Wed, Jan 21, 2004 - Page 1 News List

Equality group branded unificationist

PRO-CHINA FORCES A writer and two DPP legislators said the Coalition for Equal Opportunity is using calls for ethnic harmony to promote leaders of the blue camp

By Jewel Huang  /  STAFF REPORTER

Writer Yang Ching-chu (楊青矗) said yesterday that the Coalition for Equal Opportunity (族群平等行動聯盟) is using the banner of "ethnic equality" to suppress Taiwan's local consciousness and campaign for the pan-blue camp.

Yang and two Democratic Progressive Party (DPP) legislators, Chang Chun-hung (張俊宏) and Lin Yu-sheng (林育生), held a news conference yesterday to counter statements by the coalition. The coalition had accused the three of "lacerating Taiwan's ethnic communities and intensifying ethnic disagreements on this island."

"The coalition quoted us out of context and labeled us as `bad examples' that have alienated Taiwan's ethnic communities," Chang said.

Chang said the statements singled out by the coalition dealt with national identity rather than ethnicity.

"But the coalition did not clarify their definition and simply accused others of hurting people's feelings," he said.

Chang said that China, with hundreds of missiles targeted at Taiwan, is trying to annihilate Taiwan's ethnic groups, which is the real threat to peace and harmony in the nation.

"The presidential election in March is not an election to carry out the second rotation of ruling parties. It is an election to choose national identification and the nation's future," he said.

Chang said the issue of ethnicity is serious and should be dealt with rationally and honestly. He urged the coalition not to make use of ethnic issues as a political tool.

Yang pointed out that key members of the coalition are pro-unification and campaigned for Chinese Nationalist Party (KMT) Chairman Lien Chan (連戰) and People First Party Chairman James Soong (宋楚瑜).

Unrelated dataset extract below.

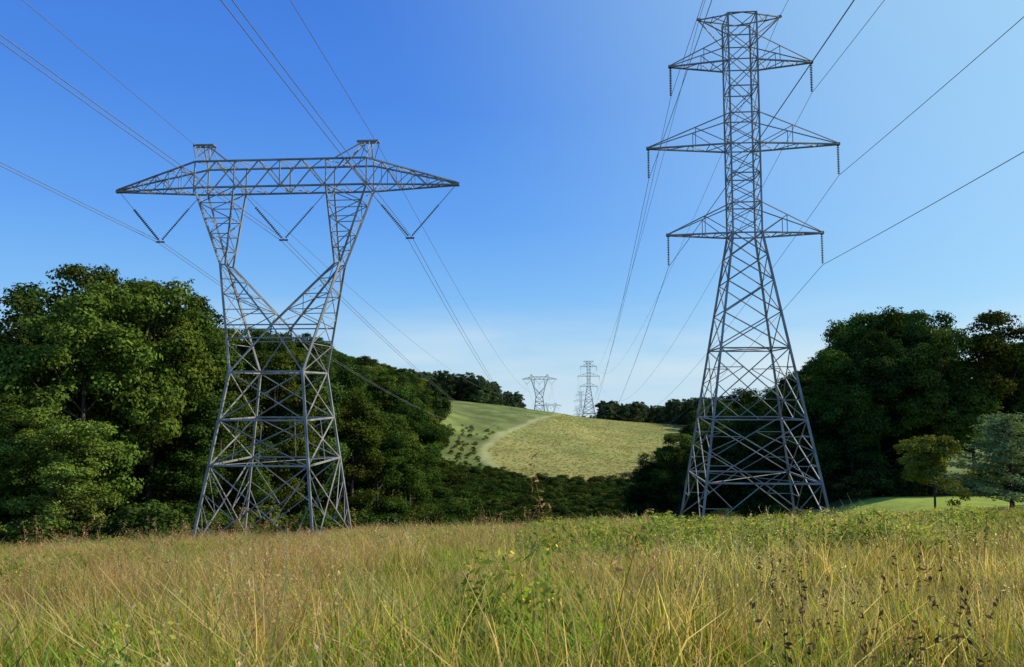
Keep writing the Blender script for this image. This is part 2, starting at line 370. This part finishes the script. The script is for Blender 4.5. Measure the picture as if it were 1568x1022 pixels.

"We have reason to doubt what politicians of the pan-blue camp said and did, who have, in fact, opposed every act that is beneficial to Taiwan," Yang said.

Yang suggested the coalition pay more attention to monitoring TV programs and call-in shows that ridicule or belittle the government and Taiwanese consciousness and warned against a regression to the censorship used during KMT rule.

Chang and Yang were imprisoned for eight years and four years, respectively, for their participation in the Kaohsiung Incident in 1979.

The Coalition for Equal Opportunity, set up on Jan. 11, was launched by nearly 100 figures from cultural and academic fields as well as social groups. The coalition called on politicians to stop fomenting hatred between ethnic communities.

Internationally renowned film director Hou Hsiao-hsien (侯孝賢), a second-generation mainlander of Hakka origin, is the convener of the coalition and proposed "anti-discrimination, anti-laceration and anti-manipulation of ethnic groups" as the group's slogan.

On Sunday, the coalition selected six individuals' remarks that they considered bad examples that "sabotage the equality of ethnic groups."

Five pro-localization figures -- Chang, Yang, Lin, DPP Legislator Parris Chang (張旭成) and former president Lee Teng-hui (李登輝) -- were singled out as bad examples, along with one bad example from the blue camp, Soong.

Hou said both the pan-blue camp and pan-green camp received a score of zero for "promoting equal opportunities" during the past week.

Yang was quoted as saying that "the pan-blue camp wore red jackets in a campaign rally to show that it has embraced China's beliefs."

Chang was quoted as saying that "China has worked with other countries to suppress Taiwan, and the modern anti-imperialist Boxer Rebellion [the pan-blue camp] joined their ally to threaten their own people."